Last Updated: Friday - 09/24/2010
Week of September 16, 2002
Hinton split over plan for joint school
By RAMON GONZALEZ WCR Staff Writer Hinton
Alberta may be one of Canada's richest provinces, but most of the 550 Catholic students at Gerard Redmond School here see little evidence of that.
Many are housed in portables that have no water facilities. And efforts to develop appropriate school facilities in the town have divided the community.
Currently more than 330 students and 25 teachers and support staff are housed in portables with students from Grades 9 to 12 attending classes at the town recreation centre.
Efforts to build a stand-alone Catholic junior/senior high school have been derailed by the provincial government that is only prepared to build a new school if it is attached to the 20-year-old Harry Collinge public high school. That's in spite of the fact there has long been a site in the Eaton subdivision designated for a Catholic school.
Catholic trustees from the Living Waters Catholic School Division rejected building a shared facility with the public school for years until January when they joined their public counterparts and created a Joint Facilities Committee to study the option.
In June, both boards approved in principle a recommendation to develop a facility for all secondary students in Hinton on the site of Harry Collinge School.
Under the plan, a new school will be built on the site to house up to 350 Grade 7-12 Catholic students, while up to 850 public school students will be housed in a modernized facility in the existing school. In the new joint facility space, all students would have access to Career and Technology Skills (CTS) programs.
Jane Macridis, who has two children at Gerard Redmond School, vehemently opposes the plan and is pressuring the board not to build a shared facility. She is the head of a Catholic Stakeholders Committee set up to fight any move in that direction.
The committee has made three presentations to the board since May, but according to Macridis has not received a response.
Her committee, which draws from 30 to 40 Catholic parents to its meetings, wants the board to withdraw from the Joint Facilities Committee and work towards building a new K-12 Catholic school on the Eaton site.

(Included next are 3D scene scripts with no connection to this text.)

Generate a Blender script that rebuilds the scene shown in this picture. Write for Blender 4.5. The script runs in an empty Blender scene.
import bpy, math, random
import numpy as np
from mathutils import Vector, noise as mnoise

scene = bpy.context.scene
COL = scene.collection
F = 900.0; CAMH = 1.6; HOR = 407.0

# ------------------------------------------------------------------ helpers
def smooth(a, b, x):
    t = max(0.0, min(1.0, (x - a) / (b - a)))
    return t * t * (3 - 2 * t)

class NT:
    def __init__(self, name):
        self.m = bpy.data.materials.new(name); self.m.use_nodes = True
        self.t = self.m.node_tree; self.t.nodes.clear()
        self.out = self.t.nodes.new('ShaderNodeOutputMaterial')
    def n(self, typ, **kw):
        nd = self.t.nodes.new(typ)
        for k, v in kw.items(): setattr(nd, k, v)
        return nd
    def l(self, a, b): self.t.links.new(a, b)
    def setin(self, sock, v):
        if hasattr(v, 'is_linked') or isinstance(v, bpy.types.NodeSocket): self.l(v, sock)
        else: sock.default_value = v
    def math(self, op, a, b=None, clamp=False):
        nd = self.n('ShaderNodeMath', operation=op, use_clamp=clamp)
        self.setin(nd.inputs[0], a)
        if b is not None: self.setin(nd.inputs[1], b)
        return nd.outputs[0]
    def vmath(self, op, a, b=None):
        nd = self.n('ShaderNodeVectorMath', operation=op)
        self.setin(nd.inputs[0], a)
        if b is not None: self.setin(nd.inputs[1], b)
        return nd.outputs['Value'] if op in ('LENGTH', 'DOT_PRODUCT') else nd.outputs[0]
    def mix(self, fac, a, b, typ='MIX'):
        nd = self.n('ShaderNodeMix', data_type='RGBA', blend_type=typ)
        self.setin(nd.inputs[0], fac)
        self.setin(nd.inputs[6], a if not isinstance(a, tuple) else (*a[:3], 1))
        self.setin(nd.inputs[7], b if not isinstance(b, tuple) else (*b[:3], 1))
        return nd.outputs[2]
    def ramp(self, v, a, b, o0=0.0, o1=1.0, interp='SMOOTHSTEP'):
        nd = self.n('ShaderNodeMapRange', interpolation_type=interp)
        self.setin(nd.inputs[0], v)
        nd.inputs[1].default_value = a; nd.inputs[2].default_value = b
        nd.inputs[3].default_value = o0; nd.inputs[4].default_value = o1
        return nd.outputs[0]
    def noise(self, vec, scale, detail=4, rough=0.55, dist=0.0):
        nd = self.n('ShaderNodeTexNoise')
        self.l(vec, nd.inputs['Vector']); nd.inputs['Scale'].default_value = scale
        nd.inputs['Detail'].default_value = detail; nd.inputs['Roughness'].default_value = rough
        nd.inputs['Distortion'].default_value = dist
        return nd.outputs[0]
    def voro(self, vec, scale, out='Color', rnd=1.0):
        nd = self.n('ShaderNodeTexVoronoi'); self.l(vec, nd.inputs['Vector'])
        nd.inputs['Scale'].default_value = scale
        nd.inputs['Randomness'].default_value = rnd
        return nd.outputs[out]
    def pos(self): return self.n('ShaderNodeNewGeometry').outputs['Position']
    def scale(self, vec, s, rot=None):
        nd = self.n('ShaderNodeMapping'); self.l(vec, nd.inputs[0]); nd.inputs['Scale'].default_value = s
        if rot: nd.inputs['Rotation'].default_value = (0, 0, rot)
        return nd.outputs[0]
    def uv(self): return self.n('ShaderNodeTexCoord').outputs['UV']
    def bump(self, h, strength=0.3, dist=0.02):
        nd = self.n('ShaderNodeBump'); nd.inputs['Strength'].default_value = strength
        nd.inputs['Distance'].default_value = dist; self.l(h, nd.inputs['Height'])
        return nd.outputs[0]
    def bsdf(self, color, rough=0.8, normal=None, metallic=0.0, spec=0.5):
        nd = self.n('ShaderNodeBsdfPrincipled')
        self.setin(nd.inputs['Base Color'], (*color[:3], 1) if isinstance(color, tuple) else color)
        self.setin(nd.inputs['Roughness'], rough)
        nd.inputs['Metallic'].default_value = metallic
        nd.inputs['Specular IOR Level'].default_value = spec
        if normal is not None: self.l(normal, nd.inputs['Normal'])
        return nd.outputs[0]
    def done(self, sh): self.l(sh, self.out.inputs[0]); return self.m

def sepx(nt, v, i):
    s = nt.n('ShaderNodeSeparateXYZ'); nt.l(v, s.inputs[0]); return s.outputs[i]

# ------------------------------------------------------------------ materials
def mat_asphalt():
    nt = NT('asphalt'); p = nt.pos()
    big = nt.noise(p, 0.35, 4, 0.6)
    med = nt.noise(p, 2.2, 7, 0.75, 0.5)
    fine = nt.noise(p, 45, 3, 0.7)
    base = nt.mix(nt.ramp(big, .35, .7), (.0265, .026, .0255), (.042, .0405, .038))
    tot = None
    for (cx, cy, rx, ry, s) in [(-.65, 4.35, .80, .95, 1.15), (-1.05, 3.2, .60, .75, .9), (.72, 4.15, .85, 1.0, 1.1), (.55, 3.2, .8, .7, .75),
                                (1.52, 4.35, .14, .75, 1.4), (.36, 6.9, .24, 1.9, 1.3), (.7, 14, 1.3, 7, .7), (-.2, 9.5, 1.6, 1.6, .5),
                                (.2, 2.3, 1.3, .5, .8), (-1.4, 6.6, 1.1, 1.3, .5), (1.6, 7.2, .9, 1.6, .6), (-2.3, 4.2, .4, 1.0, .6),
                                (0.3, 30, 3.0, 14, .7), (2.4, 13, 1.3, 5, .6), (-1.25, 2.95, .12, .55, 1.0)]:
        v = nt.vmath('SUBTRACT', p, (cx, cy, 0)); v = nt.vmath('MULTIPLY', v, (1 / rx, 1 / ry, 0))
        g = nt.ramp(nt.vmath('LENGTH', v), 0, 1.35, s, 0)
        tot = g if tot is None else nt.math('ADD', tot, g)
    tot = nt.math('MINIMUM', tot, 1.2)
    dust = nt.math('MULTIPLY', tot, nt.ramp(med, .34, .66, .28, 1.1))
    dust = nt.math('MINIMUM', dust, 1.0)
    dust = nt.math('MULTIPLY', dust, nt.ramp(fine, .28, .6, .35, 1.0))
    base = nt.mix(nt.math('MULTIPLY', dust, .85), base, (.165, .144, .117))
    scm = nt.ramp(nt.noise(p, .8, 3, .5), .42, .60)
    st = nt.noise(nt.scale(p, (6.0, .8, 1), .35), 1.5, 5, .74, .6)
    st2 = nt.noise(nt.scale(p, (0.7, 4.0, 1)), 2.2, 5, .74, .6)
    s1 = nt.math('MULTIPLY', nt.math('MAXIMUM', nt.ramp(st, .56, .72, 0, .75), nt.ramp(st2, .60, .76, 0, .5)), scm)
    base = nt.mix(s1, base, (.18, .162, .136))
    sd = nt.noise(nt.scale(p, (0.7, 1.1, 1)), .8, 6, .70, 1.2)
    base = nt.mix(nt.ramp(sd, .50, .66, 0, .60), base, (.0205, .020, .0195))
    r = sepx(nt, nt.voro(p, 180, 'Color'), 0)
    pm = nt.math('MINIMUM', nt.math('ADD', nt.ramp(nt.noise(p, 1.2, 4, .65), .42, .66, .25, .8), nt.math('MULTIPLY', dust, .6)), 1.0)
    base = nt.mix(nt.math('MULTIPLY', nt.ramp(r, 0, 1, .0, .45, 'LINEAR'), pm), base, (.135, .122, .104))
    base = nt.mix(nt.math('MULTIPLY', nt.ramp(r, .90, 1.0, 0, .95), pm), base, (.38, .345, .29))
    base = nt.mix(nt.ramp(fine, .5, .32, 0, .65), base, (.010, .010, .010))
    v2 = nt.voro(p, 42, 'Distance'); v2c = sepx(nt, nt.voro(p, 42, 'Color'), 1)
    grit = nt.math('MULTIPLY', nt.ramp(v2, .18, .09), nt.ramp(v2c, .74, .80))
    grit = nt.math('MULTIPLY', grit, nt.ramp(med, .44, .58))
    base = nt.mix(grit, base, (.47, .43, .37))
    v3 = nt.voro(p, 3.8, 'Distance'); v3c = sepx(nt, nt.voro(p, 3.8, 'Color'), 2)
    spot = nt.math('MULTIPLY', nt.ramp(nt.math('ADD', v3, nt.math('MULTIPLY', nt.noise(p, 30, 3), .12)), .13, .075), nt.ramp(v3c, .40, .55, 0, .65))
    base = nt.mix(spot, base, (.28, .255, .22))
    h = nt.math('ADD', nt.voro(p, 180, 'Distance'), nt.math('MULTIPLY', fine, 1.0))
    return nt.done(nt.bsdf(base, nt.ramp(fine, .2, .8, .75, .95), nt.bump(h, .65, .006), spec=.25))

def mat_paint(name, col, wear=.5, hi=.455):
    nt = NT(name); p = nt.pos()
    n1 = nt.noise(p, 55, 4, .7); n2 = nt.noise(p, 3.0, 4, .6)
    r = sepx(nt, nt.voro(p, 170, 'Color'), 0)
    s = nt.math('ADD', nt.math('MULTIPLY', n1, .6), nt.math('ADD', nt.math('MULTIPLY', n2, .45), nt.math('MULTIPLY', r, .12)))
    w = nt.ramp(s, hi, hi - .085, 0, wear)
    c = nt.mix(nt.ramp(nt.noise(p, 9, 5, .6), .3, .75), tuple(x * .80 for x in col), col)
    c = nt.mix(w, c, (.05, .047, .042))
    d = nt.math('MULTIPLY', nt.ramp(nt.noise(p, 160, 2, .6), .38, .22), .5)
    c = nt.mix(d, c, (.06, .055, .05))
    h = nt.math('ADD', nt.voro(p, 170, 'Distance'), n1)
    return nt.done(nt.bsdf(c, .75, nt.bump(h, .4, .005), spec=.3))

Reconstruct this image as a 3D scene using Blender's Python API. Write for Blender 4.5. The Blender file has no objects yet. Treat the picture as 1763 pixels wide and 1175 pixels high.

In June, the committee collected about 300 names on a petition in support of its demands, but Macridis said she hasn't heard back from chairman Camille Joly.
In Macridis' opinion, the current plan is nothing but a public school with a Catholic wing that will irreparably damage the integrity of Catholic education.
Joly said the multi-campus proposal is the best, if not the only, option for Hinton Catholics because the government will not fund a stand-alone Catholic school. The Catholic board has approved the Joint Facilities Committee foundation document that describes how the two boards will work together in the new multi-campus facility. But no design plans are in place.
Joly said the project complies with the Alberta Catholic School Trustees' Association protocol on shared facilities. The multi-campus project includes building a new Catholic school with its own entrance, library, gym and instructional space.
Living Waters superintendent Carol Lemay said Catholics will maintain their identity in the new campus because they will have their own school building. She said the concept is somewhat similar to Sylvan Lake, where Catholic and public schools share one building.
A phone survey earlier this year found 72 per cent of the 550 Hinton residents polled supported having a joint campus.
"I agree with them," Joly said from his home in Slave Lake. "We should have our own stand-alone Catholic school, but are we willing to wait 10 more years for that?"
The public board is applying for funding for a $7-million multi-campus facility, including $2 million for upgrading Harry Collinge School.
The Living Waters board will apply for funding following approval of its capital budget this month. The Catholic board will also apply to upgrade Gerard Redmond School, which may mean the removal of all, or most, of the portables.